As instruções eram claras..., assim que chegassemos ao local, deveríamos montar emboscadas em lugares pré-estabelecidos. A aviação faria o resto.
Lembro-me que quando saltei do Puma, a cerca de um ou dois metros de altura, as alças do saco de combate rebentaram. Foi uma preocupação adicional. Levavamos mantimentos para vários dias e o saco era bastante pesado. Lá consegui arrastá-lo para uma zona protegida e lá improvisei uma solução que terá passado por atar as alças e dessa forma conseguir transportar o saco às costas mais ou menos facilmente.
Guardo ainda hoje na minha memória o barulho dos disparos do helicanhão, em voos rasantes sobre as copas das árvores, disparando de forma potente e cadenciada as balas de estilhaços. Era assustador mesmo para nós, que sabiamos não ser os visados.
A técnica nestas situações, era a de haver uma aeronave que voando mais alto, dava instruções ao helicanhão sobre a localização dos "alvos".

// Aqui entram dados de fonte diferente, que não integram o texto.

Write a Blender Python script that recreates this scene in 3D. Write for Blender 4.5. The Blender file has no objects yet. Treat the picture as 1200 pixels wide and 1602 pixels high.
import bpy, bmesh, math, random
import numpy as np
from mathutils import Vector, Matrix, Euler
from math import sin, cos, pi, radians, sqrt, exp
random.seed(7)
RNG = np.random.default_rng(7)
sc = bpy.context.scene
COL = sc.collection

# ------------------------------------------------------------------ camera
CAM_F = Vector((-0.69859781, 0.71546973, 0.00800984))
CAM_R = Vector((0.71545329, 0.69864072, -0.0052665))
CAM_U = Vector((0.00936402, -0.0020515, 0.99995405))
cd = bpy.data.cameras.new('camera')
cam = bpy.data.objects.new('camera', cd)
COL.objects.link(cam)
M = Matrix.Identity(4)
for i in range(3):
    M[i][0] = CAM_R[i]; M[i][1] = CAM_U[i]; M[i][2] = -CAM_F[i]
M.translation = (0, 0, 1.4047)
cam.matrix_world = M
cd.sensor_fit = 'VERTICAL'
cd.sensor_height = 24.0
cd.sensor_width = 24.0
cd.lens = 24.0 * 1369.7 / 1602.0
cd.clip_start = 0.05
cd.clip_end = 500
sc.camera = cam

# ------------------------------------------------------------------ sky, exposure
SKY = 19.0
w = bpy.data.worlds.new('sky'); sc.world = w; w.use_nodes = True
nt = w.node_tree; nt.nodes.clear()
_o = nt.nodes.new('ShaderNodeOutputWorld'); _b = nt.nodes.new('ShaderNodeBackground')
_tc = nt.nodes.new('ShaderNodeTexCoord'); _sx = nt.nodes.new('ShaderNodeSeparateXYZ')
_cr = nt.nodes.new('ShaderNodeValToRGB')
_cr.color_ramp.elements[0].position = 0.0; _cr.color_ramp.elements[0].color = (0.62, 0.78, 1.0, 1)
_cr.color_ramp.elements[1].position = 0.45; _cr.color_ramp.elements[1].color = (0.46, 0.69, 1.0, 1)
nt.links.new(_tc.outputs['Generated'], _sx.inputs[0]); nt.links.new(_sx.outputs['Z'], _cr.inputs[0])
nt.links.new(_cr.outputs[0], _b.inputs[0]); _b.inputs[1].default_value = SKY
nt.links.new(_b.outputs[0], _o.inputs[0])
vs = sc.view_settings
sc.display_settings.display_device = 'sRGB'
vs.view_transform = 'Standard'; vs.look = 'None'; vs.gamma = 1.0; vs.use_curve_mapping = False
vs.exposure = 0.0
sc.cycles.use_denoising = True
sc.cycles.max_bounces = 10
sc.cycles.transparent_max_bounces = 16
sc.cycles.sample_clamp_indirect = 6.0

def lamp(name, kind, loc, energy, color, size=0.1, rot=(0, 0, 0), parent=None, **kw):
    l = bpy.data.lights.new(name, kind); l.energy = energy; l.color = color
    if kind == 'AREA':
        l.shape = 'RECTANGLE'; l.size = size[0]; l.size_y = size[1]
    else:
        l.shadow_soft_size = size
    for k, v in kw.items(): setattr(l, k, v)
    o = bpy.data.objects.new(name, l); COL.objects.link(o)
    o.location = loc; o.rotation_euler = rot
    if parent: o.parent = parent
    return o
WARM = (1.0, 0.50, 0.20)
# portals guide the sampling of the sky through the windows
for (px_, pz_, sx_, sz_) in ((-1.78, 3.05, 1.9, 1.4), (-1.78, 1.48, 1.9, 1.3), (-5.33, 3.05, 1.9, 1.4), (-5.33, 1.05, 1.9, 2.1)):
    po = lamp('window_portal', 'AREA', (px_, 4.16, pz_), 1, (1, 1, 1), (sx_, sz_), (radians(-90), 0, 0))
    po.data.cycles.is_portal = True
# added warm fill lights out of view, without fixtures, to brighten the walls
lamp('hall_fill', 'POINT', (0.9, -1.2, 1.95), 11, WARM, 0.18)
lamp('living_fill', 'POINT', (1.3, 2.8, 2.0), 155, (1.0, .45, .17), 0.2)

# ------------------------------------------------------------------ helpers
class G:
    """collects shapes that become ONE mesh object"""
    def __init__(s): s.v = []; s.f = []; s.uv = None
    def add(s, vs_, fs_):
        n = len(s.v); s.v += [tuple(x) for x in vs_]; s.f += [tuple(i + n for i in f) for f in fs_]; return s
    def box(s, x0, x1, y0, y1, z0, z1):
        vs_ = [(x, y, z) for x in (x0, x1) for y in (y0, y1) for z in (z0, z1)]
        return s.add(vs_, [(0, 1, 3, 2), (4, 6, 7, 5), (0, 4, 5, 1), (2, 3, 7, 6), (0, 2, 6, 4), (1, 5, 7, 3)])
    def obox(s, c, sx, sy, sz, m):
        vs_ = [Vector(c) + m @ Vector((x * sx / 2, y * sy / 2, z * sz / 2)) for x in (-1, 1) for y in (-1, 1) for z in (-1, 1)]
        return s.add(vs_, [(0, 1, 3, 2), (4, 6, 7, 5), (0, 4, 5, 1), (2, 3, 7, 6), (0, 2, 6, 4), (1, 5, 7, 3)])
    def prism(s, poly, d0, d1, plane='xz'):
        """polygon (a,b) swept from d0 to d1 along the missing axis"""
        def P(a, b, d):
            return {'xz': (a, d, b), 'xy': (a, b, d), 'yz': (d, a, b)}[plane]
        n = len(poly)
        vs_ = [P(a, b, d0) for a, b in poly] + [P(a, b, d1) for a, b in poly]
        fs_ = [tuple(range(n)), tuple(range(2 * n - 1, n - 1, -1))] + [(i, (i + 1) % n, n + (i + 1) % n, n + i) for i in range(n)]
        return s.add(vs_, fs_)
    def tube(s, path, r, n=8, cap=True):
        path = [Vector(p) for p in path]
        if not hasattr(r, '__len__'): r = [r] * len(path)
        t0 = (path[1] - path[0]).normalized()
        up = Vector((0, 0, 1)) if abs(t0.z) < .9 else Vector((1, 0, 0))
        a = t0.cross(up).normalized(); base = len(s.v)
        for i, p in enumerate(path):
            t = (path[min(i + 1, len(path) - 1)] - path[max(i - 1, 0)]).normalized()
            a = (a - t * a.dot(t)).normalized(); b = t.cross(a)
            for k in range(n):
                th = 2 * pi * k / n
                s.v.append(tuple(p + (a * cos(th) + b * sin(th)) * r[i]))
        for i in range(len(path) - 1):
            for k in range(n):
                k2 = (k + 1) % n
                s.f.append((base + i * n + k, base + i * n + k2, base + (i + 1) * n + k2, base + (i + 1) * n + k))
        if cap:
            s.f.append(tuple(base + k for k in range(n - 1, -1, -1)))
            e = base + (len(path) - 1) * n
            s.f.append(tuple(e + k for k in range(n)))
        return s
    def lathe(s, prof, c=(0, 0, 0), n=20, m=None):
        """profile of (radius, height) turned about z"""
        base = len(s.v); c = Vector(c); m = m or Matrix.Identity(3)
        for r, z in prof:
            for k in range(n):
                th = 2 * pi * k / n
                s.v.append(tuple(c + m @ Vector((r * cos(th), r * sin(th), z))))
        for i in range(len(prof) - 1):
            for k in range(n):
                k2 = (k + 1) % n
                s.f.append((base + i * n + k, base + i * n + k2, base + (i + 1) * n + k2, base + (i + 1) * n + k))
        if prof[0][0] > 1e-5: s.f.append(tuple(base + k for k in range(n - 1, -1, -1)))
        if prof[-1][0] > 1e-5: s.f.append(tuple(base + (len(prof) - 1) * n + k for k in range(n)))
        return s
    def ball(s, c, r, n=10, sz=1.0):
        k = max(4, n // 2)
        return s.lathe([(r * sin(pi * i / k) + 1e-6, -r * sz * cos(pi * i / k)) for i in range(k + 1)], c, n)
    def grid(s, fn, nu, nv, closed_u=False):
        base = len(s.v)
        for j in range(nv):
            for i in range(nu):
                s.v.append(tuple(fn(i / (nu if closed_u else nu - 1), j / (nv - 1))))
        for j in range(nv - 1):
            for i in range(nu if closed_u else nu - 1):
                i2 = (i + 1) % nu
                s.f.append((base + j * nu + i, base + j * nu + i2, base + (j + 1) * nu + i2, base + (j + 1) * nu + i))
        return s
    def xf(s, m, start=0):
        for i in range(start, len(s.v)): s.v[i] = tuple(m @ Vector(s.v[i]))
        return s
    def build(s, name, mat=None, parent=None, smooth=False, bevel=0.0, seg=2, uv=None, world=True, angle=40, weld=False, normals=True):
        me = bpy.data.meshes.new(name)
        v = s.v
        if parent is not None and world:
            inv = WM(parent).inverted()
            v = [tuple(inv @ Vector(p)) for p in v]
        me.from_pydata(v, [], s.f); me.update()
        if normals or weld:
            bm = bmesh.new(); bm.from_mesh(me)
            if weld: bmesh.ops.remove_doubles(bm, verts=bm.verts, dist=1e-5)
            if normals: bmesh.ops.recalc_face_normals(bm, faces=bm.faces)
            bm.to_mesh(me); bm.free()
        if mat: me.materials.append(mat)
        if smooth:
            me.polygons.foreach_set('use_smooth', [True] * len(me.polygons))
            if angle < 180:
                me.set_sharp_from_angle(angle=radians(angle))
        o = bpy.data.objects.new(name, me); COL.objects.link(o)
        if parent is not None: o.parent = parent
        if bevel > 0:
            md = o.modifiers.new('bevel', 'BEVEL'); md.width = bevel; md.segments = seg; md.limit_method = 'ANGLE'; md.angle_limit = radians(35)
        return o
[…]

Vou contar uma cena que reflecte o pavor que essas populações tinham da nossa avição:No Quixico tinhamos recuperados que rapidamente se integraram no seio dos militares. Um dia, enquanto jogavamos futebol, de cujas equipas os recuperados faziam parte de forma entusiástica, quase como se jogar futebol fosse a melhor coisa do mundo, fomos sobrevoados penso que por uma DO. Os recuperados em causa, largaram o jogo e foram refugiar-se debaixo das escadas que levavam à messe de Sargentos e só de lá sairam quando tiveram a certeza de que já não estavam no mato e que não havia perigo....
De entre os resultados da operação refiro a recuperação de um casal de idosos, cujo aspecto andrajoso, revelando as dificuldades com que viviam e cuja fotografia hei-de publicar um dia quando a encontrar. Tiveram uma sorte danada, já que as rajadas disparadas pelo Lourenço quando deu com eles "de caras" e por certo tão assustado quanto eles, quase que cortaram cerce o caule de uma palmeira próxima, mas deixaram ileso o dito casal, que, foi depois também transportado por heli para Nambuangongo para ser interrogado.